The GOP’s War Against Facts

By Dahlia Lithwick and Raymond Vasvari at Slate

http://www.slate.com/articles/news_and_politics/jurisprudence/2012/07/mitt_romney_and_the_republican_party_do_not_want_to_disclose_basic_truths_for_fear_that_someone_will_use_these_facts_against_them_some_day_.html

"SNIP.....................................

Probably not coincidentally, last week Senate Republicans filibustered the DISCLOSE Act—a piece of legislation many of them once supported—again on the grounds that Democrats might someday use ugly facts against conservatives. The principal objection to the law is that nasty Democrats would like to know who big secret donors are in order to harass, boycott, and intimidate them. The law requires that unions, corporations, and nonprofit organizations report campaign-related spending over $10,000 within 24 hours, and to name donors who give more than $10,000 for political purposes. Even though eight of the nine justices considering McCain-Feingold in Citizens United believed that disclosure is integral to a functioning democracy, the idea that facts about donors are dangerous things is about the only argument Senate Republicans can muster.
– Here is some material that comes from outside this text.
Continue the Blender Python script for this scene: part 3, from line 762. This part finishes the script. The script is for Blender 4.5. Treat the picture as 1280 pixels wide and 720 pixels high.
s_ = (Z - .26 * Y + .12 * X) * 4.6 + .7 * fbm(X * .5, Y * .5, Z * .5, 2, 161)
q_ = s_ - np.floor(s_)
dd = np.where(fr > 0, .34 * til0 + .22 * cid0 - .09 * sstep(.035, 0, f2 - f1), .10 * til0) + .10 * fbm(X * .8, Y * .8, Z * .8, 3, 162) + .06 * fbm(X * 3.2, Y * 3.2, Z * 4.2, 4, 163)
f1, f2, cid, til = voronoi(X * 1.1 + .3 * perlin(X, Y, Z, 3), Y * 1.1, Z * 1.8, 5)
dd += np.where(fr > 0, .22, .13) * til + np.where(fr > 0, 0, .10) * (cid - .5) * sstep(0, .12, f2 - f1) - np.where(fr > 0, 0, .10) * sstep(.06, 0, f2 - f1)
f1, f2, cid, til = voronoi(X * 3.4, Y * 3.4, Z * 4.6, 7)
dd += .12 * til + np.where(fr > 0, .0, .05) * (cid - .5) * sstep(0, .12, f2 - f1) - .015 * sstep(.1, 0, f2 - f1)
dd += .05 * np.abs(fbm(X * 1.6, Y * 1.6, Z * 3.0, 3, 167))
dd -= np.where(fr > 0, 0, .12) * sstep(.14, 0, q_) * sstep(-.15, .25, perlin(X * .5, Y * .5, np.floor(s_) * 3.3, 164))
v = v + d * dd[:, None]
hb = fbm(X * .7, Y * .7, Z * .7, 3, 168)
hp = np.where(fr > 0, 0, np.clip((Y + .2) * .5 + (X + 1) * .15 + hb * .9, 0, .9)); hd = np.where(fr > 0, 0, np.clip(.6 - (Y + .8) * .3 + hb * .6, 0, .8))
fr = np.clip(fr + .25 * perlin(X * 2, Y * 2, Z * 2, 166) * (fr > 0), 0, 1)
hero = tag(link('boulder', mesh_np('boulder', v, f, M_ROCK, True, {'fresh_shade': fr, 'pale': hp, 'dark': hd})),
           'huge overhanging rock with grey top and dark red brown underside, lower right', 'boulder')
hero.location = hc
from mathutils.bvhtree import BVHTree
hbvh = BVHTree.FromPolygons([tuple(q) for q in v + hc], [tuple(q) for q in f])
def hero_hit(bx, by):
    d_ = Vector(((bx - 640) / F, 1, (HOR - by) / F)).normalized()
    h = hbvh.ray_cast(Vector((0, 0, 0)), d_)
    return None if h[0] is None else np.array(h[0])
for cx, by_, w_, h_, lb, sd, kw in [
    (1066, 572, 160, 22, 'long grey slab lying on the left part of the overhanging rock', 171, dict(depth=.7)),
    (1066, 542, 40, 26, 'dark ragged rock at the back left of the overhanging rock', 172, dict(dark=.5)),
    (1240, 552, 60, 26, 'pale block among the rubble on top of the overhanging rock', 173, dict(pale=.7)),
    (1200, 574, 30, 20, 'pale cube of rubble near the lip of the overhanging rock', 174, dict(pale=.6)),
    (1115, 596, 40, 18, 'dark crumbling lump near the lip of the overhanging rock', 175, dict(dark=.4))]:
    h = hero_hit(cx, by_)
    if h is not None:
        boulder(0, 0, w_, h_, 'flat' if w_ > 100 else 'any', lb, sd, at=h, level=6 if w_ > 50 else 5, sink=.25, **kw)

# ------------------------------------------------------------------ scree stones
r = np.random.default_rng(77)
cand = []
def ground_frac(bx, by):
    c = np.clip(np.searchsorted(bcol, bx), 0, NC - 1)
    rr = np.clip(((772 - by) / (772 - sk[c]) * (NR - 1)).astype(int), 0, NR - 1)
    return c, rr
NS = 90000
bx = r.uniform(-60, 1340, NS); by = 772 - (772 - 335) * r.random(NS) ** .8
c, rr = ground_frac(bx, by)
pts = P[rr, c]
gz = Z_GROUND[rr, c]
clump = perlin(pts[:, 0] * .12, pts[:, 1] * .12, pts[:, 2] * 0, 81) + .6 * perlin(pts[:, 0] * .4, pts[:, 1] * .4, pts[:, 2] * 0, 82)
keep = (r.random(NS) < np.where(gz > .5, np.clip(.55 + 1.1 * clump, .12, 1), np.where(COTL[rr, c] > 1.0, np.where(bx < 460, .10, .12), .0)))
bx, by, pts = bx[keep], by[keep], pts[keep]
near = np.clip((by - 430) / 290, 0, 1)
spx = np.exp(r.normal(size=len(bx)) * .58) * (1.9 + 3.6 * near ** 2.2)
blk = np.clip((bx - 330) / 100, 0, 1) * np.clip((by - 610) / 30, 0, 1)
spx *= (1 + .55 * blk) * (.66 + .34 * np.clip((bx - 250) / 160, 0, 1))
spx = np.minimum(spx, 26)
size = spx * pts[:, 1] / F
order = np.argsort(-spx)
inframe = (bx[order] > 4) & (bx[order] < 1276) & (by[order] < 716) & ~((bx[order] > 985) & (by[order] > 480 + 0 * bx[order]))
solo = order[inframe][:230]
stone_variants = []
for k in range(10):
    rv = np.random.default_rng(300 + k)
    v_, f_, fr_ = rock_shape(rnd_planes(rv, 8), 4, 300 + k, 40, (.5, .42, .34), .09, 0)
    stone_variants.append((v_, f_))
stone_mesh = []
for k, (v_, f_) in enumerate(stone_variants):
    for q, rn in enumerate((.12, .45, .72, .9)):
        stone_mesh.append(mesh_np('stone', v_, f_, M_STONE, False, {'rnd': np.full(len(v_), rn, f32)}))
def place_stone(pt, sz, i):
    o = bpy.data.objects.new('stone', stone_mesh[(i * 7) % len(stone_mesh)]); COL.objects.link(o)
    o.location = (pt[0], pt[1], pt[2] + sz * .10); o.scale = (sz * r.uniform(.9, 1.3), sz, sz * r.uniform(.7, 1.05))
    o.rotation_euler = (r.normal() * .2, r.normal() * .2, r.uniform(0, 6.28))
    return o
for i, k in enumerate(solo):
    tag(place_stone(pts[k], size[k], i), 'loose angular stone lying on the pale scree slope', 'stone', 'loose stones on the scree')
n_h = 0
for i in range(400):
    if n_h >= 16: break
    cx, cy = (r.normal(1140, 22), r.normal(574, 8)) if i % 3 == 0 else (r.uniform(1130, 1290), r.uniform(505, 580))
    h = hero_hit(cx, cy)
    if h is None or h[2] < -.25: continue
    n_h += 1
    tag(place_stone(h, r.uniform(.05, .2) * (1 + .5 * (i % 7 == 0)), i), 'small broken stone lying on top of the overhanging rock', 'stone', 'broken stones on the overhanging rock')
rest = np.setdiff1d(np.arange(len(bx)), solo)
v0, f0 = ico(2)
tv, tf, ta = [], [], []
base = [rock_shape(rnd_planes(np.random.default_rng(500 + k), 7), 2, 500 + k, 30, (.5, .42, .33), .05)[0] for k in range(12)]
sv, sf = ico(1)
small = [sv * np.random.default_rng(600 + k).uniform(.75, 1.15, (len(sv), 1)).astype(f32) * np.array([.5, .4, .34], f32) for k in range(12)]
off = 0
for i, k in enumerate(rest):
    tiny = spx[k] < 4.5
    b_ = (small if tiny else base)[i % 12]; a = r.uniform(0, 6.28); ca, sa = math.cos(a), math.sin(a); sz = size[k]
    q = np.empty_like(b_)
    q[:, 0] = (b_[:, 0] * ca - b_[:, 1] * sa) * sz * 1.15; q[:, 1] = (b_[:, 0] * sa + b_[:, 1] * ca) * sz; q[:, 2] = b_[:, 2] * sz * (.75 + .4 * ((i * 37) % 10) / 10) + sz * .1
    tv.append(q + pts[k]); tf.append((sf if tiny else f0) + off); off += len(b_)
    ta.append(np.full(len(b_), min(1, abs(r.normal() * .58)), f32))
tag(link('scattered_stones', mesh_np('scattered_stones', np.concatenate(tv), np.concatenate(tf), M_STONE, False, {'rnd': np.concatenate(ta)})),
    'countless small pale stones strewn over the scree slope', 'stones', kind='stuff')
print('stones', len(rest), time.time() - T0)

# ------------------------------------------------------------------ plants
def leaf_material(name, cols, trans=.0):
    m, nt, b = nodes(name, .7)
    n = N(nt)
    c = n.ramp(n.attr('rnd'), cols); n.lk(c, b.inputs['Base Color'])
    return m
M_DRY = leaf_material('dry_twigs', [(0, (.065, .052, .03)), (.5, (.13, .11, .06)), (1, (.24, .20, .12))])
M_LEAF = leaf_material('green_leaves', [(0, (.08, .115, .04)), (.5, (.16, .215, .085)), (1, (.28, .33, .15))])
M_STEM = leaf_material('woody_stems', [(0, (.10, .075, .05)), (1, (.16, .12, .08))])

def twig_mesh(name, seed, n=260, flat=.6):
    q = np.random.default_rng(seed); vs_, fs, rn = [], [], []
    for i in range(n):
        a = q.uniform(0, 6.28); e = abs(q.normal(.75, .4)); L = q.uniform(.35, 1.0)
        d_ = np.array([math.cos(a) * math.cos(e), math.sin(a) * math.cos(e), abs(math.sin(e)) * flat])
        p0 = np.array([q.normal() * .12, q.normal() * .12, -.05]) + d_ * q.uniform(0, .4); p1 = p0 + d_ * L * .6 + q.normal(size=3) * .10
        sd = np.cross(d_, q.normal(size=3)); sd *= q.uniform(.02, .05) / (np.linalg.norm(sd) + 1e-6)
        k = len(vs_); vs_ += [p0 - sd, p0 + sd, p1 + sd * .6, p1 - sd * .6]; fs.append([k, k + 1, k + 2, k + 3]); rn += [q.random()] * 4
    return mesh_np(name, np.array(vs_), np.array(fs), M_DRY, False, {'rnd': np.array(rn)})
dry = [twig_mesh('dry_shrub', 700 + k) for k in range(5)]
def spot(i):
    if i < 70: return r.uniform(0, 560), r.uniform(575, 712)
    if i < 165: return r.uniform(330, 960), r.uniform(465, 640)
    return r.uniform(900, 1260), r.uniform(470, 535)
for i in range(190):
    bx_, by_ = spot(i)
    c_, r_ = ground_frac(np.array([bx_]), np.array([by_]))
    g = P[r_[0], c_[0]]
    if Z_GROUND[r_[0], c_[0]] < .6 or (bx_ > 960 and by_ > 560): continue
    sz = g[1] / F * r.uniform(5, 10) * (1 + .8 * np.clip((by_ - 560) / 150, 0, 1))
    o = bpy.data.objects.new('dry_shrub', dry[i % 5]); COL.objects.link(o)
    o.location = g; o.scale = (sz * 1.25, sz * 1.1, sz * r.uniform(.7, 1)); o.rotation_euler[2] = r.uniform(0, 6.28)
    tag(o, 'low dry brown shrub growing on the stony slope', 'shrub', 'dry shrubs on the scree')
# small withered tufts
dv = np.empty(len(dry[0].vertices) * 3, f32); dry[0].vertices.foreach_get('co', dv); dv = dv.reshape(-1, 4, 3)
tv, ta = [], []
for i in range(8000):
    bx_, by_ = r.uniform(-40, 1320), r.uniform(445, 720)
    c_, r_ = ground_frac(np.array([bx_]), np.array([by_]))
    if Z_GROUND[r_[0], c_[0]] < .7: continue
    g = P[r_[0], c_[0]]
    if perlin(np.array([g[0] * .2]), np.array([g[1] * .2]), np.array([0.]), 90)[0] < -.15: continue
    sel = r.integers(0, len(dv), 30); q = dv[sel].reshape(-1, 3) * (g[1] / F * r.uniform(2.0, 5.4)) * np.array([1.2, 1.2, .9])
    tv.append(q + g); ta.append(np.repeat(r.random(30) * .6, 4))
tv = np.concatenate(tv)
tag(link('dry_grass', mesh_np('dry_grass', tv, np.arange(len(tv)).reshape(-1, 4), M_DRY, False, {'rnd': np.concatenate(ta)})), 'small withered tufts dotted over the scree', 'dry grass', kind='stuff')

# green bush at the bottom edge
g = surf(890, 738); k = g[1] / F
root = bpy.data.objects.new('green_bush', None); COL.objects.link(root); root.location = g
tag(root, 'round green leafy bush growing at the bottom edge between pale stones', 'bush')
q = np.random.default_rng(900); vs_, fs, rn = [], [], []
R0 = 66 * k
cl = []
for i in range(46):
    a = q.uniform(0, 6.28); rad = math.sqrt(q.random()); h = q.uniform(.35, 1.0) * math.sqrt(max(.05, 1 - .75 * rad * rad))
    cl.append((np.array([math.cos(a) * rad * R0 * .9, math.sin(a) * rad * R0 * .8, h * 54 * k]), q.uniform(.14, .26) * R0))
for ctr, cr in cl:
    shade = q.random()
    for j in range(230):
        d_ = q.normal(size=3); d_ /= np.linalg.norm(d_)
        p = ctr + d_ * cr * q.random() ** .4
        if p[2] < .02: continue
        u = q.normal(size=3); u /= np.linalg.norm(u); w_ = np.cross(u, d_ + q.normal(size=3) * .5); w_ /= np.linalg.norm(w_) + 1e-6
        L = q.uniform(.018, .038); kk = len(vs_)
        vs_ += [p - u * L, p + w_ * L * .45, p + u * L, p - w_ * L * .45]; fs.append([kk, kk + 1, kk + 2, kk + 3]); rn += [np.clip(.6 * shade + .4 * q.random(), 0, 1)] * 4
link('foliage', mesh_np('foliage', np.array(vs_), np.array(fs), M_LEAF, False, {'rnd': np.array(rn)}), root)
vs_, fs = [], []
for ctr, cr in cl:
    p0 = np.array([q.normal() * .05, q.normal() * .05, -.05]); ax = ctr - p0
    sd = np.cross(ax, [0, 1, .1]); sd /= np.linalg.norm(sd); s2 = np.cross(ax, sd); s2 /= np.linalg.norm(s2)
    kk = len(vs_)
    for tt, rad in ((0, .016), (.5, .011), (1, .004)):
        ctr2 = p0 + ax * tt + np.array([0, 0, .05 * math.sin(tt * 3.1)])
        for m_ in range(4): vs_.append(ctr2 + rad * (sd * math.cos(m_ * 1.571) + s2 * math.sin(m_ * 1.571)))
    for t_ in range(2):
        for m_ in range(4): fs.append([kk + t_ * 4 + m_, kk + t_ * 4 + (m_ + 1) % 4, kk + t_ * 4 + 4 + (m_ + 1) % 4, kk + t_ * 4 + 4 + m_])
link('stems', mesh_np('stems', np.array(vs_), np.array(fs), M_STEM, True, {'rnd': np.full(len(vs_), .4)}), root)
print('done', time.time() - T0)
Last week even Justice Antonin Scalia told CNN’s Piers Morgan that “Thomas Jefferson would have said the more speech, the better. That's what the First Amendment is all about. So long as the people know where the speech is coming from.”

That’s a ringing defense of the need for disclosure, which Scalia has always supported.

Yet GOP senators aren’t brave enough to have true facts on display anymore. For Republicans, the truth is almost Nixon-esque now. Here’s Mitch McConnell comparing the disclosure requirements to an “enemies list” last Tuesday: “This amounts to nothing more than member and donor harassment and intimidation, and it's all part of a broader government-led intimidation effort by this administration. There are parallel efforts at the FCC, SEC, IRS, DoJ, and the White House itself to silence its critics. The creation of a modern day Nixonian enemies list is currently in full swing and, frankly, the American people should not stand for it. As I've said before, no individual or group in this country should have to face harassment or intimidation, or incur crippling expenses defending themselves against their own government, simply because that government doesn't like the message they're advocating.”

If those claims sound familiar, it’s because these are precisely the arguments donors from the National Organization for Marriage recently raised in an unsuccessful 2009 legal challenge to a California statute that requires political campaigns to disclose the identity of donors who contribute more than $100 to their cause.